Fox News Folds Like a Cheap Suit, Pays Out Massive $787 Million to Dominion
Rather than fighting it out in court, corporate media giants choose cash over combat while CNN's talking heads take victory laps.

In a move that surprised absolutely nobody who understands how corporate boardrooms actually work, Fox News has officially folded. The judge in the Delaware Superior Court announced that a settlement has been reached in Dominion Voting Systems' defamation lawsuit. Instead of standing their ground and fighting the battle in open court, Fox decided to cough up a mind-boggling $787 million to make the problem go away quietly.
Immediately after the announcement, the corporate media vultures descended. CNN's resident hall monitor Jake Tapper took to the airwaves to mock Fox News' official statement on the settlement, declaring it was "difficult to say with a straight face." While Tapper's smug satisfaction is typical for the establishment media, he isn't entirely wrong about the sheer absurdity of the corporate damage control being deployed right now.
This massive payout of more than $787 million is a textbook example of corporate cowardice. For years, these massive media corporations act tough on television, but the second they face real legal pressure and the threat of their private text messages being read aloud in front of a jury, they write a massive check to save their own skins. It turns out that corporate legacy media is always more interested in protecting its own bottom line than actually standing up for any principles.
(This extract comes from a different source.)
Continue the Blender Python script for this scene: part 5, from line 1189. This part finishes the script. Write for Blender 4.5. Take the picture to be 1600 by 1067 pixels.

Legally, this whole circus was supposed to be a test of the New York Times Co. v. Sullivan standard, which makes it incredibly hard for public entities to win defamation suits unless they prove "actual malice." But instead of establishing a clear legal precedent, Fox decided to take the ultimate L and pay nearly $800 million. By settling, they managed to protect their top executives from having to testify under oath, proving once again that money talks and corporate executives walk.
The financial hit is obviously massive, but Fox Corporation will simply pass the cost along or write it off as the cost of doing business in the clown world of modern media. Meanwhile, the establishment media gets to run victory laps, pretending this is a great triumph for truth and justice, when in reality, it is just two massive corporate entities swapping phone numbers and bank routing details behind closed doors.
What this settlement really proves is that the entire mainstream media ecosystem is a theater production. One channel pretends to be the voice of the rebellion, the other pretends to be the voice of truth, but when the legal bills start piling up, they both behave exactly like the risk-averse corporate conglomerates they are. The audience is left holding the bag while the lawyers and executives cash their checks.
Ultimately, the Delaware judge's announcement brings this embarrassing saga to a close. Fox News gets to go back to its regular programming after paying over $787 million to quiet things down, and the mainstream media gets to farm content off of it for another news cycle. The establishment wins again, and the system keeps spinning.